In an aim to be a bit structured, here are a few of my best tricks in absolutely no particular order:
  1. I still don't ever bring a stroller. If I need one at my destination I check it in, covered in a thick stroller bag cover. Our Bugaboo Bee has been on 10+ flights and still works great and looks flawless. Most airports have some sort of baggage carts and if the cart doesn't have an infant seat I am able to place Zoe on the suitcase with her feet resting on my smaller bag. This is of course completely unsafe and cannot be recommended... Most of the times though she likes to walk and I make sure to have plenty of time before and between planes. I can still fit her on my back in the Beco (a soft structured baby carrier) but it is getting harder to get her up there because I need a chair for her to stand on to get up and with bulky coats it is hard to tighten. But she still loves it and it is convenient for small walks between train and plane. 
  2. Over the winter I don't put neither snowsuit nor boots on her for the trip. She gets a bit cold on the 5 minute walk to the train station but this is nothing compared to having to take a bulky snowsuit off her and try to maneuver it into a suitcase along the way. She travels in a hooded sweater and her indoor shoes which are perfect for walking in an airport and easy to get on and off for security.
  3. Before, I tried to travel around Zoe's bedtime so she would be alert and awake, especially if my flights were short. More recently I have embraced the trick and fly exactly when she usually takes a nap or goes to bed. Last time this worked like a charm; she might not take as long a nap as she would usually but it is so much easier to sit with a sleeping baby than a restless one who thinks that our neighbor's magazine is very interesting. 

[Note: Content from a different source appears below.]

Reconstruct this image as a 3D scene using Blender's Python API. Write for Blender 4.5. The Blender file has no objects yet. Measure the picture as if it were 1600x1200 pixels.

  4. The inflight security chart is always great reading material. It has the key ingredients in a good book according to Zoe: babies. There is always a couple of pictures of babies putting on life vests and we make up stories of why they are going on the slide and how they get the door open. Seriously, better than a book.
  5. Bring 'nacks' (i.e. snacks). If forgotten, buy miniature Lindt chocolates that can be carefully unwrapped and eaten slowly. Okay, that box was 100 Skr (app $15) but it will last at least a couple of journeys. Yes, I am that kind of mom who gives my daughter quality chocolate for plane journeys. Obviously she gets only apples and dry wheet crackers at home.
  6. Talk to her about the actual journey before and during the trip. We have a book called 'Going on a Plane' that describes the activities around flying and although it is not by any means great story telling, it does go over the key things. I know that she recognizes things by now and she is learning to queue up going into the plane. This journey she walked proudly onto the plane herself and turned into the (still open) cockpit to the obvious amusement of the crew. "Are you going in to say hi?" was the casual response and I was happy they seemed so relaxed about it. I let her walk down the aisle on the plane and she walked as long as I encouraged her. She crawled into our window seat herself and waited for me to take her onto my lap. She seems very comfortable with the whole process by now.
  7. Pick a window seat. There is no way Zoe would sit in an aisle seat without trying to get out. The fact that there is a stranger, and often two, between her and "freedom", means she has no choice. The window also provides great entertainment on take off and landing. That said, I have a very hard time getting her to sit on my lap with the extension belt (a European standard) because she is leaning on my buckle, which is probably hurting. I usually turn my buckle to the side, effectively making my own seat belt useless but with the other option being a screaming, kicking toddler, that it the safest thing to do. Another thing that I am seriously thinking of doing is lying: The crew in the air has no idea if you have bought a seat (if there is an empty one next to you) or not unless the plane is completely full, so when Zoe is 2, and if she is having a bad day where she needs to sit on my lap, I'll lie and say she is still a lap infant. That would have saved the poor family.
  8. Security. This is still my least favorite part of flying to use an understatement. Especially here in Scandinavia where people are as unhelpful as a flock of sheep being guided into the fold. The security officer told me twice last time that I could not have Zoe sitting on the edge of the table where he was checking out my stuff ("routine check") even thought that was my only option since in Scandinavia they make you take out your things yourself (here the rules are inverted: the security officers are not allowed to touch your things, you take them out yourself where obviously in the States you are not allowed to touch your stuff if is it being searched). He did make up for it by fetching me a hand luggage cart and I was happy. I was also happy that they are not strict about the individual passing through the metal detector. Sometimes Zoe does not want to wait and run after me, making us go through the arch the same time. Last time I beeped but they only searched me (I would probably have had a fit if they had searched Zoe anyway). I try to talk to Zoe about it and go down on my knees right before we go through the metal detector. "Now Zoe, mom is going through and you wait here. Then Zoe comes over to mommy, okay?" I still fear the day they hold her back because I beeped (which happened to a colleague and her 3 year old son to the horrow of the poor boy).
Our next trip is Helsinki in a couple of weeks. I am flying over alone with Zoe and Mark will fly back with us. He is attending a work meeting and I always wanted to see Finland's capital. The flight is about an hour so no big deal.